Работы Шерман одновременно не являлись автопортретными:
Не она играет или изображает какой-то типаж, а сама фотография своими формальными характеристиками делает из нее то хичкоковскую героиню, то просто растерянную женщину, запечатленную стоящей на ступеньках. Все это разные кинотипажи – их можно связывать с именами конкретных режиссеров, каждый раз они кого-то нам напоминают. Однако объект изображения всякий раз один и тот же, и его значения создаются сугубо формальными средствами. Этот момент стоит принять во внимание. Именно таким способом формируется образ женщины в кинематографе41.
Шерман уклонилась от радикальных попыток перформансисток 1960‐x избавиться от ощущения себя объектом постоянного мужского взгляда, вернуть собственное тело с помощью экстатических практик. Обретение субъектности в ее работах осуществлялось через попытку устранить «мужской взгляд» даже из вспомогательных технических областей (работа с операторами и фотографами-женщинами или автоспуском), однако его полное устранение оказывается невозможным.
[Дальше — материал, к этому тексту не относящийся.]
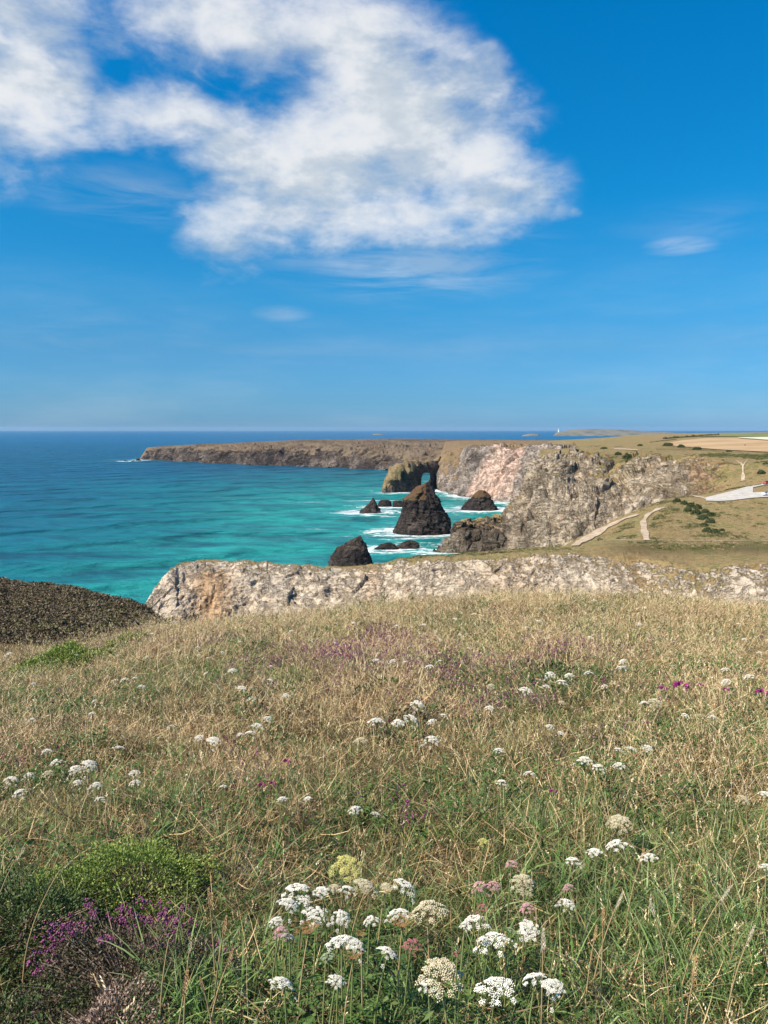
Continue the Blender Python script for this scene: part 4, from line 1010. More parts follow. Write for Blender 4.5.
for kk, (mm, sets) in KINDS.items():
    protos[kk] = []
    for (Bf, Br) in sets:
        f = Bf.build('florets', mm, link=False, smooth=True).data; ra_ = Br.build('rays', m_stem if kk not in 'CB' else m_stemb, link=False).data
        protos[kk].append((f, ra_))
def stem_mesh(h, bend, m, leaves=True, seed=0):
    r = np.random.default_rng(seed); n = 8; na = 6
    th = np.linspace(0, 2 * np.pi, na, endpoint=False); V = []
    for i in range(n):
        t = i / (n - 1); R = 0.0022 * (1.2 - 0.5 * t)
        c = np.array([bend[0] * t * t, bend[1] * t * t, h * t])
        V.append(np.stack([c[0] + R * np.cos(th), c[1] + R * np.sin(th), np.full(na, c[2])], -1))
    return np.array(V).reshape(-1, 3), grid_faces(n, na, wrap=True)
STEMS = {}
LEAFM = None
def feather_leaf():
    B = Blades(); r = np.random.default_rng(3)
    for q in range(1):
        az = 0.0; z = 0.03
        d = np.array([math.cos(az), math.sin(az), 0])
        for j in range(9):
            p = np.array([0, 0, z]) + d * (0.012 + 0.009 * j) + np.array([0, 0, .006 * j - .0006 * j * j])
            for sgn in (-1, 1):
                sd = np.array([-d[1], d[0], 0]) * sgn + d * .6 + np.array([0, 0, .1]); B.leaf(p, np.array([0, 0, 1.0]), sd, 0.018 * (1 - j / 14), 0.006, 0.6)
    return B.build('leaf', m_herb, link=False).data
LEAFM = feather_leaf()
def flower(px, py, dpx, kind, label, group, h=None, tilt=None, seed=0, cat='wild flower', leafy=True, name='wild_carrot'):
    r = np.random.default_rng(int(px * 31 + py * 7) + seed)
    if h is None: h = r.uniform(0.26, 0.36) if py > 830 else r.uniform(0.20, 0.30)
    x, y = at_h(px, py, h)
    g = ground1(x, y)
    depth = y * CT - (g + h - CZ) * ST
    dia = dpx * depth / F * (1.10 if py > 830 else 1.28)
    az = r.uniform(0, 6.28); off = r.uniform(0.0, 0.06)
    bx, by = x - off * math.cos(az), y - off * math.sin(az)
    gz = ground1(bx, by)
    e = empty(name, (bx, by, gz)); tag(e, label, cat, group)
    key = round(h * 25)
    sv, sf = stem_mesh(h + (g - gz) + 0.01 - dia * .40, (off * math.cos(az), off * math.sin(az)), None)
    mesh_np('stem', sv, sf, m_stem if kind not in 'CB' else m_stemb, e)
    fl, ra_ = protos[kind][int(r.integers(0, len(protos[kind])))]
    t = tilt if tilt is not None else (r.normal(0.12, 0.16), r.normal(0, 0.16))
    hd = bpy.data.objects.new('flower_head', ra_); COL.objects.link(hd); hd.parent = e
    hd.location = (x - bx, y - by, h + (g - gz)); hd.rotation_euler = (t[0], t[1], r.uniform(0, 6.28)); hd.scale = (dia, dia, dia * r.uniform(0.75, 1.2))
    fo = bpy.data.objects.new('florets', fl); COL.objects.link(fo); fo.parent = hd
    if leafy:
        for q in range(3):
            lf = bpy.data.objects.new('leaf', LEAFM); COL.objects.link(lf); lf.parent = e; lf.rotation_euler = (0, 0, r.uniform(0, 6.28)); lf.location = (0, 0, 0.045 * q)
    return e
NEAR = [
 (347, 864, 29, 'Y', 'flat greenish yellow flower head at the back of the big white cluster'),
 (297, 886, 27, 'W', 'broad white flower head topping the stack at the big cluster\'s edge'),
 (289, 901, 20, 'W', 'ragged white flower head just beneath the broad topmost one of the cluster'),
 (304, 899, 13, 'W', 'small white flower head tucked against the ragged one in the cluster'),
 (322, 889, 16, 'W', 'small white head between the broad topmost one and the cream ones'),
 (347, 886, 14, 'W', 'small white head just below the flat greenish yellow one'),
 (335, 886, 12, 'C', 'small cream head squeezed between two small white ones under the yellow one'),
 (366, 881, 26, 'C', 'flat cream flower head beside and below the greenish yellow one'),
 (386, 885, 12, 'C', 'tiny cream head between the flat cream one and a round white one'),
 (406, 883, 23, 'W', 'round white head standing alone above the big cream domed one'),
 (276, 918, 15, 'W', 'small white head at the outermost edge of the big cluster'),
 (281, 928, 15, 'P', 'dull pinkish head at the outer edge of the big cluster'),
 (288, 933, 14, 'W', 'narrow white head hanging beside the dull pinkish one'),
 (316, 912, 23, 'W', 'double lobed white head in the middle of the cluster\'s outer half'),
 (341, 915, 18, 'W', 'rounded white head over dry stems in the centre of the cluster'),
 (370, 917, 15, 'W', 'small round white head with a dark eye amid green leaves'),
 (398, 911, 21, 'W', 'white head sitting over a brown dried seed head'),
 (402, 924, 22, 'B', 'brown dried seed head directly below a white one'),
 (427, 901, 33, 'C', 'wide cream dome of a flower head beside the brown seed head'),
 (340, 937, 28, 'W', 'large tilted white head low in the middle of the cluster'),
 (354, 943, 18, 'W', 'round white head touching the large tilted white one'),
 (326, 955, 15, 'G', 'greenish half opened head under the large tilted white one'),
 (388, 948, 22, 'W', 'irregular white head beside the pinkish red one'),
 (412, 939, 18, 'R', 'pinkish red flower head among the white ones'),
 (284, 979, 24, 'W', 'loose white head low down among brown stalks'),
 (336, 978, 16, 'W', 'small white head seen from the side near the lower edge'),
 (353, 958, 17, 'B', 'brown withered head just under the round white ones'),
 (308, 930, 22, 'B', 'brown curled seed head behind dry stalks in the cluster'),
 (361, 935, 11, 'B', 'tiny brown seed head in the gap of the cluster'),
 (442, 966, 40, 'C', 'biggest flower head, a cream dome low beside the cluster'),
 (428, 981, 19, 'W', 'white head half hidden under the biggest cream dome'),
 (495, 983, 38, 'W', 'largest white flower head, low near the bottom of the meadow'),
 (535, 973, 26, 'W', 'tilted white head, the upper of an overlapping pair'),
 (552, 984, 23, 'W', 'tilted white head, the lower of an overlapping pair'),
 (491, 934, 34, 'W', 'large white head with a notch beside its upper edge'),
 (476, 916, 24, 'W', 'white head just above the large notched one'),
 (465, 923, 11, 'W', 'little white head clinging to the side of the pair of white heads'),
 (527, 928, 22, 'W', 'faintly pink white head beside the large notched one'),
 (526, 904, 15, 'P', 'deep pink button head above the faintly pink one'),
 (478, 882, 15, 'P', 'pink button head, the first of two side by side'),
 (494, 882, 15, 'P', 'pink button head, the second of two, nearer the cream one'),
 (512, 861, 13, 'P', 'small pink head lifted above the pair of pink buttons'),
 (524, 878, 22, 'C', 'cream button head beside the pair of pink buttons'),
 (457, 952, 9, 'R', 'tiny red head above the biggest cream dome'),
 (482, 905, 11, 'R', 'tiny red head above the pair of big white ones'),
 (567, 884, 12, 'P', 'small dusty pink head on the stalk above a pale drooping one'),
 (567, 901, 15, 'W', 'pale drooping head on a thick brown dry stalk'),
 (595, 850, 15, 'W', 'bright round white head with a reddish bract under it'),
 (573, 858, 14, 'W', 'dull white head beside the bright round one with the red bract'),
 (615, 841, 20, 'W', 'flat white head just below a cream head in the upper grass'),
 (619, 819, 18, 'C', 'cream head above a flat white one in the upper grass'),
 (648, 854, 16, 'W', 'solitary white head standing in the green grass patch'),
 (484, 840, 11, 'Y', 'tiny yellow head alone in brown grass'),
 (766, 865, 10, 'W', 'white head cut by the edge of the picture above the green grass'),
 (512, 929, 9, 'G', 'small green bud head between the white ones'),
]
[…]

Даже травестийные, комичные образы героинь Шерман оказываются неизбежно вовлеченными во властные игры, но уже на другом уровне – на уровне объективирующего взгляда зрителя.
Подводя итог, отмечу, что ключевой темой для западного женского и феминистского искусства и критики является проблематизация женской субъектности через понятия сексуальности, сексуальной объективации, самообъективации и (само)репрезентации. Попытки определения, уточнения и даже переопределения этих понятий на протяжении последних пятидесяти лет занимали западных феминисток, как исследователей-критиков, так и художниц. Способы образного выражения феминистских идей в арт-практике также были довольно разнообразны (от манифестаций, ультиматумов и радикальных перформансов до вышивания), однако стоит отметить объединяющий эти практики аспект: все они так или иначе соотносили себя с современным западным женским движением, его второй или третьей волной.
Сегодня наиболее актуальной феминистской методологией является интерсекциональный феминизм:
интерсекциональный анализ предполагает исследование сложных механизмов распределения власти, различающихся в зависимости от контекста, в котором могут актуализироваться те или иные измерения социальной дифференциации. Как правило, наиболее значимыми параметрами признаются класс, гендер и раса (этничность), но большую стратифицирующую роль могут также играть возраст, религиозная принадлежность, состояние здоровья и др.42
Использование методологии интерсекционального феминизма характерно и для моей работы. Уточнение массы факторов: происхождения, образования, возраста и социального статуса, личных мотиваций и контекстов высказываний раскрывает мир героев этой работы гораздо более глубоко, нежели чем обобщения «мужчина» и «женщина».
ГЛАВА 1
Женское или феминистское? Художницы неофициального искусства СССР в контексте феминистского дискурса
Советский феминизм
«В коммунистическом обществе вместе с окончательным исчезновением частной собственности и угнетения женщины исчезнут и проституция, и семья…» – заявлял Николай Бухарин на заре становления СССР43. Ранняя гендерная политика большевиков была, несмотря на радикализм, довольно последовательной. Однако очень скоро решения в этой области стали расходиться с собственными декларациями. Сегодня исследователи выделяют 3 основных этапа смены парадигм советской гендерной политики. Первым этапом можно считать время с 1918 по начало 1930‐x годов. Этот период принято называть государственным «экспериментом», он запомнился радикальным обновлением семейного законодательства. Его итогом, по мнению ведущих исследователей А. Темкиной и Е. Здравомысловой, явилась «гендерная политика решения женского вопроса посредством дефамилизации и политической мобилизации женщин»44.
На этом этапе было пересмотрено прежнее устаревшее понятие «феминности»45. Трансформация происходила сверху намеренно и последовательно: государственные СМИ производили камуфляж наличной социальной реальности, в которой женщины действительно значительно отставали от мужчин. Эта реальность была «перформативно» достроена, дополнена бебелевскими программными цитатами из главы «Женщина в будущем»:
Женщина нового общества в социальном и экономическом отношении совершенно независима, она не знает над собой даже тени господства и эксплуатации, она стоит по отношению к мужчине как свободная, равная; она сама госпожа своей судьбы. Она воспитывается так же, как мужчина, за исключением некоторых отклонений, которые обусловливаются различием пола и ее половыми функциями. Живя при естественных жизненных условиях, она может развивать свои физические и духовные силы и способности согласно своим потребностям; она выбирает для своей деятельности такие области, которые соответствуют ее желаниям, склонностям и задаткам, и при одинаковых условиях она действует так же, как мужчина. Наряду с работой в каком-либо производстве женщина в другое время дня занята как воспитательница, учительница, сиделка, в течение третьей части она занимается искусством или наукой и наконец в течение остального времени она выполняет какую-нибудь административную функцию. Она учится, работает и развлекается в обществе других женщин или мужчин, как это ей нравится и когда для этого ей представляется случай46.